En moyenne, le programme a mobilisé entre 120 et 140 personnes, voire 160 en période de pic. Environ 40 % étaient des collaborateurs de la MAIF, tandis que 60 % étaient des ressources externes. Tous les acteurs étaient regroupés dans un même site, sur un plateau commun. La proximité géographique a favorisé le recours aux outils de management visuels, fréquemment utilisés afin de faciliter le pilotage lors des phases de sprint et de test. La MAIF évalue actuellement un mode de développement à distance, grâce à des écrans TV mis en place sur le plateau. « Les premiers retours sont plutôt positifs, y compris en démarche agile », indique Sébastien Renaud.

A ce jour, près de cinq millions de risques sont désormais gérés sur le nouveau système.
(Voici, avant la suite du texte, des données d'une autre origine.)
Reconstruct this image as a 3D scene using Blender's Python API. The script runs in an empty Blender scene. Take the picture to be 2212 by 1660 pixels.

Toutes les nouvelles offres sont déployées sur ce socle technique, l’assureur prévoyant d’y avoir une gamme complète courant 2018. Le challenge actuel porte plutôt sur les anciennes générations d’offres non migrées, l’entreprise devant décider à quel moment il sera le plus opportun de les traiter.
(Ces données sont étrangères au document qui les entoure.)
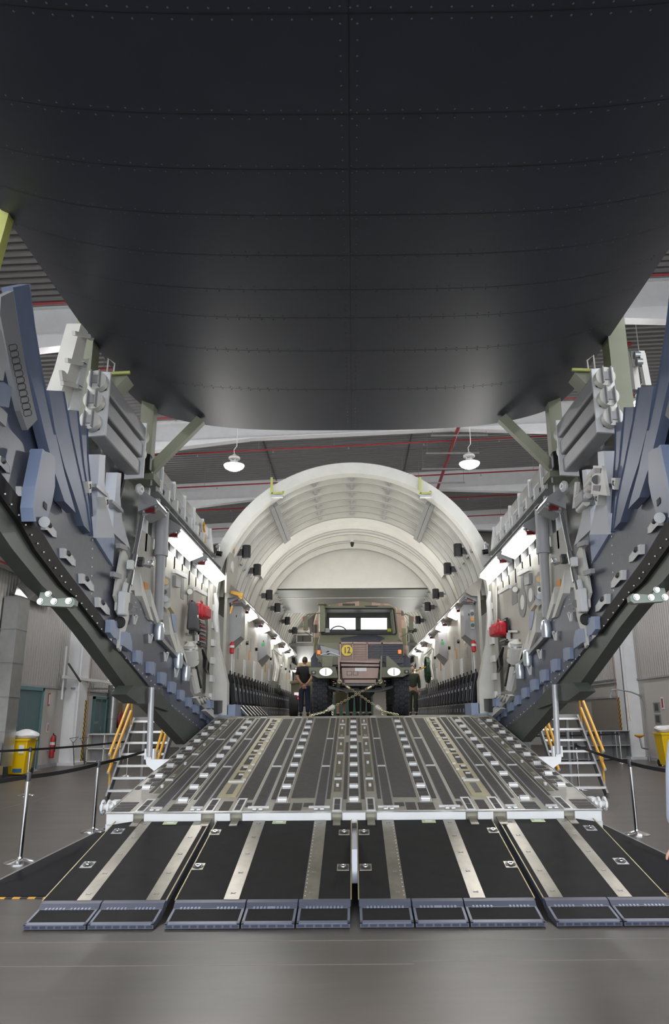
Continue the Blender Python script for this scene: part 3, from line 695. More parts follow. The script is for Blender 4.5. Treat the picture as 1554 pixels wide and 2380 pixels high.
# longitudinal rails under the crown
for a in (52, 128):
    r = 2.9; x = r * math.cos(math.radians(a)); z = ZC + r * math.sin(math.radians(a)); R = Euler((0, -math.radians(a - 90), 0)).to_matrix()
    for d in (-.055, .055):
        b = MB(); b.box((x + R @ Vector((d, 0, 0)) .x if False else x, 18.1, z), (.1, 3.5, .08), R)
        q = R @ Vector((d, 0, 0)); b = MB(); b.box(Vector((x, 18.1, z)) + q, (.1, 3.5, .09), R); b.build('crown_rail', MIDG, fu, smooth=0)
for a in (90, 73, 107, 25, 155):
    r = 3.02; x = r * math.cos(math.radians(a)); z = ZC + r * math.sin(math.radians(a)); R = Euler((0, -math.radians(a - 90), 0)).to_matrix()
    ys = [16.3] + [q + .07 for q in RY[:-1]]
    for y0, y1 in zip(ys, RY):
        MB().box((x, (y0 + y1) / 2, z), (.055, y1 - y0, .09), R).build('stringer', GREYP, fu, smooth=0)
# tow of lime guide hooks on the arch
for sx in (-1, 1):
    t = thing('lime_bracket', f'lime green hook bracket hanging from the {SIDE[sx]} side of the arch', 'bracket', (sx * 1.6, 15.9, 6.3))
    px = 631 if sx < 0 else 976
    p = at(px, 1110, Y=15.9); q = at(px, 1148, Y=15.9); r = at(px + (25 if sx > 0 else 26), 1146, Y=15.9)
    MB().bar(p, q, .05, .05).build('arm', LIME, t, smooth=0); MB().bar(q, r, .05, .05).build('foot_bar', LIME, t, smooth=0)
    MB().bar(r, r + Vector((0, .3, .18)), .04, .04).build('rear_bar', LIME, t, smooth=0)
    MB().box((q + r) / 2 - Vector((0, 0, .07)), (.26, .12, .05)).build('sensor', STEEL, t)
# wing-box bulkhead and under-wing ceiling
b = MB(); b.prism([p for p in arc(2.95, 33.8, 146.2, 30, 24.0)], (0, .12, 0)); b.build('wing_bulkhead', OFFW, fu, smooth=0)
UW = mat('under_wing_panel', (.085, .083, .075), .55, var=.05)
b = MB(); b.prism([(-2.75, 24.0, 5.55), (2.75, 24.0, 5.55), (2.62, 28.6, 5.42), (-2.62, 28.6, 5.42)], (0, 0, .03)); b.build('under_wing_ceiling', UW, fu, smooth=0)
for yy in (25.4, 26.9): MB().cube(-2.5, 2.5, yy, yy + .03, 5.495, 5.53).build('ceiling_seam', OFFW, fu, smooth=0)
for sx in (-1, 1):
    MB(sx).prism([(2.75, 24.0, 5.55), (2.9, 24.0, 5.0), (2.95, 28.6, 4.8), (2.62, 28.6, 5.42)], (0.04, 0, 0)).build('side_fairing', UW, fu, smooth=0)
    # hold side lining, ledge, lower boxes
    for k in range(6):
        y0 = 16.35 + k * 3.25
        MB(sx).cube(2.76, 2.82, y0, y0 + 3.22, 1.62, 4.3).build('lining_panel', LIN, fu, smooth=0)
        MB(sx).prism([(2.90, y0, 4.60), (2.52, y0, 4.30), (2.50, y0, 4.24), (2.62, y0, 4.16), (2.80, y0, 4.14)], (0, 3.24, 0)).build('ledge', mat('taupe_ledge', (.33, .30, .27), .5, var=.06), fu, smooth=0)
        MB(sx).cube(2.52, 2.77, y0, y0 + 3.2, 1.62, 1.84).build('lower_box', DKST, fu, smooth=0)
        for j in range(6): MB(sx).cube(2.512, 2.52, y0 + .2 + j * .5, y0 + .28 + j * .5, 1.68, 1.76).build('box_latch', BRKB, fu, smooth=0)
    MB(sx).cube(2.45, 2.6, 15.98, 16.9, 1.62, 1.86).build('blue_step', BRKB, fu, smooth=0)
    # wall details
    for k in range(9):
        y0 = 17.2 + k * 1.9; zz = 2.75
        for d in (0, .25):
            MB(sx).cube(2.74, 2.765, y0 + d, y0 + d + .09, 2.3, 3.1 - .1 * (k % 2)).build('seat_rail', ALU, fu, smooth=0)
        MB(sx).cube(2.745, 2.765, y0 + .9, y0 + 1.05, 2.95 + .1 * (k % 3), 3.2 + .1 * (k % 3)).build('placard', ORNG if k % 2 else GREYP, fu, smooth=0)
        MB(sx).cube(2.745, 2.765, y0 + 1.2, y0 + 1.4, 3.3, 3.65).build('cover_plate', GREYP if k % 2 else RIBW, fu, smooth=0)
        MB(sx).cyl((2.7, y0 + .4, 3.45), (2.77, y0 + .4, 3.45), .05, n=10).build('fitting', BLKPL if k % 3 else ALU, fu)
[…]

Pour les sociétaires de la MAIF, cette modernisation des systèmes métiers se traduit essentiellement par l’arrivée de nouvelles offres, dont certaines sont même établies en co-construction avec eux, telle MRH Jeunes lancée en juin 2016. Le programme a également amélioré la capacité des conseillers à accéder aux informations et à réaliser des devis en temps réel, renforçant la relation avec les clients.

Le projet en bref
Pourquoi ? Comment ? Avec quoi ? Pour quels bénéfices ?
  • Adapter le SI au multicanal
  • Réduire la complexité du SI
  • Accroître l’agilité pour traiter les demandes des métiers (personnalisation Time to Market)
  • Diminuer les coûts
  • Une logique de progicielisation
  • Une phase de pré-cadrage avec des scénarios de modélisation
  • La réécriture partielle des applications
  • Une réurbanisation de l’architecture du SI
  • Trois chantiers (nouveau SI pour les nouvelles offres, migration, rénovation de processus)
  • Une redéfinition des modèles de données
  • Une optimisation des processus pour s’intégrer dans une architecture orientée services
  • Des pratiques de co-construction avec les utilisateurs finaux
  • Le regroupement des équipes sur un plateau commun
  • Un accompagnement externe (CapGemini)
  • Une solution d’administration des données de référence
  • Un moteur de règles en environnement Java
  • Une solution JRules
  • Une plateforme d’échanges de flux interapplicatifs
  • Un catalogue pour héberger la structure des produits
  • Des APIs pour faciliter l’intégration des partenaires et l’accès multicanal
  • Une nouvelle solution d’éditique
  • Des méthodes agiles
  • Des didacticiels pour les utilisateurs
  • Un seul point d’entrée pour l’accès aux données par les conseillers
  • Des composants applicatifs identiques sur les différents outils
  • Un déploiement des offres sur un socle technique unifié
  • De nouvelles offres issues de la co-construction avec les utilisateurs
  • Des devis en temps réel

 


L’avis de Best Practices

La digitalisation omniprésente dans les préoccupations des entreprises touche de plein fouet le secteur de l’assurance. Les acteurs de ce marché doivent répondre aux attentes de leurs clients, fortement demandeurs de services intégrés, rapides et accessibles à tout moment. Les assureurs doivent aussi anticiper le développement de nouveaux usages (notamment tous ceux liés à la vague IoT, qui vont de la protection du domicile jusqu’aux véhicules autonomes). Si ces changements ne vont pas tous survenir au même rythme, il est plus que temps de s’y préparer : les assureurs ne pourront le faire seuls. Pour se différencier, ils devront également renforcer les liens avec leurs partenaires, notamment les réseaux de prestataires et d’experts techniques, mais aussi les start-up développant des services innovants (basés par exemple sur des technologies comme la Blockchain). De plus en plus, le système d’information va devoir s’ouvrir, afin que les assureurs puissent bâtir des services d’assurance innovants avec leurs partenaires. La stratégie choisie par la MAIF autour des APIs va dans la bonne direction.